The Sea of Galilee

The Sea of Galilee (Yam Kinneret in Hebrew) is referred in the Bible as the Sea of Chinnereth or Chinneroth, Gennesar, Lake of Gennesaret, and Sea of Tiberias, a name that has survived in the modern Arabic “Bohayrat Tabareyya”. It was here that Jesus (pbuh) met Simon Peter, James and John, His first disciples, and it was here that He performed many miracles: Jesus (pbuh) stilled the raging storm on the Sea of Galilee that was about to swamp their boat, He walked on the stormy water to His disciples, preached the Sermon of the Mount, and performed the miracle of the draught of fish. “Again Jesus began to teach by the lake.

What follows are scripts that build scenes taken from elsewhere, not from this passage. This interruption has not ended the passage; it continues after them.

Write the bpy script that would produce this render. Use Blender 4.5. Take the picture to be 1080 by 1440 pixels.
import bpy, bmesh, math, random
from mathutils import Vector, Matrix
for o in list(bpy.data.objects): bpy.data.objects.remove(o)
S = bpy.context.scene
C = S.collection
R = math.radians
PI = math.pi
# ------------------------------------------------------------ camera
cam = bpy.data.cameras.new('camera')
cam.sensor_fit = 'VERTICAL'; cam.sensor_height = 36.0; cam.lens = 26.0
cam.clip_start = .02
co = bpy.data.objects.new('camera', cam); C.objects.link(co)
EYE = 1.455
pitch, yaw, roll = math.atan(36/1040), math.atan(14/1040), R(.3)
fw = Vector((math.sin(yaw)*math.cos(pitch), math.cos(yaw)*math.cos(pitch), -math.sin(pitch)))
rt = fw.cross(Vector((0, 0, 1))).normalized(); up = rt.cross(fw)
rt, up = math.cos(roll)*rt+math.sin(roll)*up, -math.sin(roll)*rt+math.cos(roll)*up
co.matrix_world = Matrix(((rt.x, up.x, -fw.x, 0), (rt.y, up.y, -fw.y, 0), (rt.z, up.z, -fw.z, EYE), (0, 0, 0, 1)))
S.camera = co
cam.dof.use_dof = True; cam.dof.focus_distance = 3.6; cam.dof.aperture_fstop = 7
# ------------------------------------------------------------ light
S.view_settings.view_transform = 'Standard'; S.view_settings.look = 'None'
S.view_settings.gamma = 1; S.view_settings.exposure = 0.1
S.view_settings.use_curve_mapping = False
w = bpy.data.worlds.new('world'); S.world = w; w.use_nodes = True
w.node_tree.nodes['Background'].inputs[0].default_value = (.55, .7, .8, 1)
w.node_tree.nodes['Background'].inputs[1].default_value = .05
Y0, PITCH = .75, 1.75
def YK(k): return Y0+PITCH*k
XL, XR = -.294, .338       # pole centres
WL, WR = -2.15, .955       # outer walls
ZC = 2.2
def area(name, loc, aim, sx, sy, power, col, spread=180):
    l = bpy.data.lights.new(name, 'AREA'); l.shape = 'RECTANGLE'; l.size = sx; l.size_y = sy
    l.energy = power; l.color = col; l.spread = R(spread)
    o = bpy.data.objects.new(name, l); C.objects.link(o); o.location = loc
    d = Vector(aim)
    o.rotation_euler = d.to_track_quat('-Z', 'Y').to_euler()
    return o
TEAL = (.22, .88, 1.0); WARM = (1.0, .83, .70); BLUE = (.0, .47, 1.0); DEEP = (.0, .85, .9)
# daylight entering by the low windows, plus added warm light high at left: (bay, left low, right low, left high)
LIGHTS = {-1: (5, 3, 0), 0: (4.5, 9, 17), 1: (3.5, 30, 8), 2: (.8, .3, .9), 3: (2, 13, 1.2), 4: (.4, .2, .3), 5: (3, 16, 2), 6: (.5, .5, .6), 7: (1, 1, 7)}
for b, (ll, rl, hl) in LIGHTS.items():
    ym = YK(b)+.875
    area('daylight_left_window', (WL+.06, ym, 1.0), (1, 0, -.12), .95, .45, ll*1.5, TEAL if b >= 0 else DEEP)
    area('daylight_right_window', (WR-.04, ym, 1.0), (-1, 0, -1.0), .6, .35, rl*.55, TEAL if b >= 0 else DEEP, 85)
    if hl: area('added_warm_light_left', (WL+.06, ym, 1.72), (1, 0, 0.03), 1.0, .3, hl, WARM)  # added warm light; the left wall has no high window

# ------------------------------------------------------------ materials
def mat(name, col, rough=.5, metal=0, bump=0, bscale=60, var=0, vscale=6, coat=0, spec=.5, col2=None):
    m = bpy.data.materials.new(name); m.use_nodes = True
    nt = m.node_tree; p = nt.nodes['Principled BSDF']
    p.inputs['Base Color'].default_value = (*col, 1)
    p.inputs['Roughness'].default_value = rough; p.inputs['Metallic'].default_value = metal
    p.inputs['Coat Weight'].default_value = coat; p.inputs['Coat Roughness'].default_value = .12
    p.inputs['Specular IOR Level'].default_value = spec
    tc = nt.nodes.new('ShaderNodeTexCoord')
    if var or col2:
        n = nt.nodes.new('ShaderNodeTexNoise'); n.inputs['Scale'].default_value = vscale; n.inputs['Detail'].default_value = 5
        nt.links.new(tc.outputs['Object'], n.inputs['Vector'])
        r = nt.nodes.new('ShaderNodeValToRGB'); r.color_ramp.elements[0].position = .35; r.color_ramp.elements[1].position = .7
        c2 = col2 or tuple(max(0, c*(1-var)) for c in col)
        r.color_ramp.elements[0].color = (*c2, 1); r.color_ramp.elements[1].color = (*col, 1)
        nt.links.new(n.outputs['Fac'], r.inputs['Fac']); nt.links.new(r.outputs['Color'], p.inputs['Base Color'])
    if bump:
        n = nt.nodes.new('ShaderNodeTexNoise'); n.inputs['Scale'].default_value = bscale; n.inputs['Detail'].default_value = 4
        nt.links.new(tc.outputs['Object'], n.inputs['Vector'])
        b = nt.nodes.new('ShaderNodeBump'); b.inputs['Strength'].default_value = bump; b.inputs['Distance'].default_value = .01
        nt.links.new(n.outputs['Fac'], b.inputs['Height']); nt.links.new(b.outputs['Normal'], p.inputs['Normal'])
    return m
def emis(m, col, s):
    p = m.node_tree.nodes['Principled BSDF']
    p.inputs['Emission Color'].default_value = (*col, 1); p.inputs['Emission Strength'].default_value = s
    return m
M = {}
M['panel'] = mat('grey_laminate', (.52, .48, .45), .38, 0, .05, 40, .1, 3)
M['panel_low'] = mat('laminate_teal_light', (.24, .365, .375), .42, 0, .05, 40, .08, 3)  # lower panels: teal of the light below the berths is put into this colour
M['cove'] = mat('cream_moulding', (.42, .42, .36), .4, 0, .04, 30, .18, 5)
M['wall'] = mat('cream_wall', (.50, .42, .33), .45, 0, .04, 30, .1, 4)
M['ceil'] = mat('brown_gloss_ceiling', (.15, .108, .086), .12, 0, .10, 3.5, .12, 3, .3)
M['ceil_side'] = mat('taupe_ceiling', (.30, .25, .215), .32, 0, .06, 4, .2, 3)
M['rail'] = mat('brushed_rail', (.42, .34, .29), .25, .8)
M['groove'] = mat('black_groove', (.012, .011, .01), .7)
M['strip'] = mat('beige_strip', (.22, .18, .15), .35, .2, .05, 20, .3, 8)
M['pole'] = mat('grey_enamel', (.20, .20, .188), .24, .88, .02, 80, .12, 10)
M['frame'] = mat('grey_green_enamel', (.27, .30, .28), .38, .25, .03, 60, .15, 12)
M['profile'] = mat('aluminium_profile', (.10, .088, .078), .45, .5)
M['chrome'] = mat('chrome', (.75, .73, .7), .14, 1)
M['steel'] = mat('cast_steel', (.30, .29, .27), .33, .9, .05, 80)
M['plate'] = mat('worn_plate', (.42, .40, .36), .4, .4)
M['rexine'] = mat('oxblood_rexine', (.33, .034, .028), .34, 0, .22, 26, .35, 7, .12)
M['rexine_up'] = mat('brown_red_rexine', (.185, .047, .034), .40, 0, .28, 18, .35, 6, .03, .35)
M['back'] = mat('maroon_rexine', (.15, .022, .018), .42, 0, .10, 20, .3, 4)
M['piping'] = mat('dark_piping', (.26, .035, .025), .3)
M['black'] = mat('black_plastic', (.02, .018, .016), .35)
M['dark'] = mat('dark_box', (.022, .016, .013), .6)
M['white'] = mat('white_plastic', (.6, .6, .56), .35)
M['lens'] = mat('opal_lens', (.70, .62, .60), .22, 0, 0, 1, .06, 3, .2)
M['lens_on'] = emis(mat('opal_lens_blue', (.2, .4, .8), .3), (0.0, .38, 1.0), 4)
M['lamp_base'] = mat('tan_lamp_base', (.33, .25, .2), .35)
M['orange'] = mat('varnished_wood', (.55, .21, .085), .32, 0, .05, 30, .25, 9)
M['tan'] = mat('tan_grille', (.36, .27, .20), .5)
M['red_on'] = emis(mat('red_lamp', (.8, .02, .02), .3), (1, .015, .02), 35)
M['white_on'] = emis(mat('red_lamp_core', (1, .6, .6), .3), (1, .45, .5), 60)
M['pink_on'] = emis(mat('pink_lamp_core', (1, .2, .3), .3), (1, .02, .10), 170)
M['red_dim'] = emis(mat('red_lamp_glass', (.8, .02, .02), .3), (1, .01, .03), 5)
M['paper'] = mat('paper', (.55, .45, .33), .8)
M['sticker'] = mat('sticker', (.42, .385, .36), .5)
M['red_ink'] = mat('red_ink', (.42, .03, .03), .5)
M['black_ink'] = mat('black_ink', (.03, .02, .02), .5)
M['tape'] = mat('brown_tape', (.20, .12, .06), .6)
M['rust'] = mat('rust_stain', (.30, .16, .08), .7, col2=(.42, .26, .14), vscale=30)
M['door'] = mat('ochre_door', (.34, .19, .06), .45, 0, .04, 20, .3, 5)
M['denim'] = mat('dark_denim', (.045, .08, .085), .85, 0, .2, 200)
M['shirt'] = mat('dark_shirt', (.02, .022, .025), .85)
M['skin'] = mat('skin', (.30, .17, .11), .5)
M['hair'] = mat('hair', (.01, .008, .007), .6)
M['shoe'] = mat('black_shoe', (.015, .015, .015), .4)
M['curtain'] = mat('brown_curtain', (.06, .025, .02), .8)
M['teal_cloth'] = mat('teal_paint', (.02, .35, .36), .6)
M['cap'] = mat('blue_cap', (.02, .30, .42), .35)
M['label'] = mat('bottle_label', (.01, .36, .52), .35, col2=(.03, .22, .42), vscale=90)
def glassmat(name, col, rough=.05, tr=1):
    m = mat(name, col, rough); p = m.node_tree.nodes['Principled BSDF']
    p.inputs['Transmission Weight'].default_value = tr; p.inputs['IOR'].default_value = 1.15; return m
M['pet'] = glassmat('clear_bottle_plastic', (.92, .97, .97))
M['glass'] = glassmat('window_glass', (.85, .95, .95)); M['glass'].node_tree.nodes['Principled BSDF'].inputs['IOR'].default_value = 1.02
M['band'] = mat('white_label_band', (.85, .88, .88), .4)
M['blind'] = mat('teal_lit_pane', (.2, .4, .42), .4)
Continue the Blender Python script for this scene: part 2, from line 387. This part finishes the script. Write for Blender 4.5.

The crowd that gathered round him was so large that he got into a boat and sat in it out on the lake, while all the people were along the shore at the water’s edge” (Mark 4:1). Near its shores, Jesus (pbuh) fed the 5000 men, women and children from the miraculous multiplication of five loaves of bread and two fish (The miracle of the Loaves and the Fishes). Mary of Magdala (Mary Magdalene), the first human to see and speak with the Savior after His resurrection, was from the town of Magdala on the western shore of the Sea of Galilee. Galilee which means “circle” is both the name of the freshwater lake and the region where it is located. The Sea of Galilee lies roughly 212 m below the level of the Mediterranean, the 2nd lowest point on the earth’s surface after the Dead Sea. It is 21 km long and 13 km at its greatest width, with a circumference of 53 km, and up to 48 m deep. The constantly mild climate and the lake resources have made this an important site since antiquity. It has been a plentiful source of sustenance and has witnessed many historical dramas. During the 1st century, the Sea of Galilee was of major commercial significance. Many Galilean roads passed by it, and much travel to and from the east crossed the Jordan Rift there. Fish was a major food source in the area, and the fishing industry flourished because there was no other significant freshwater lake in the entire region. Capernaum (or Kefar Nahum), which played a sizeable role in the ministry of Jesus (pbuh), was a center of that industry. The other lake towns of note among the 9 cities that flourished on shores of the Sea of Galilee were Bethsaida, which means “the fishing house”, and Tiberias, the capital of Galilee, a gentile town constructed by Herod Antipas in 17 AD when Jesus (pbuh) was a young man.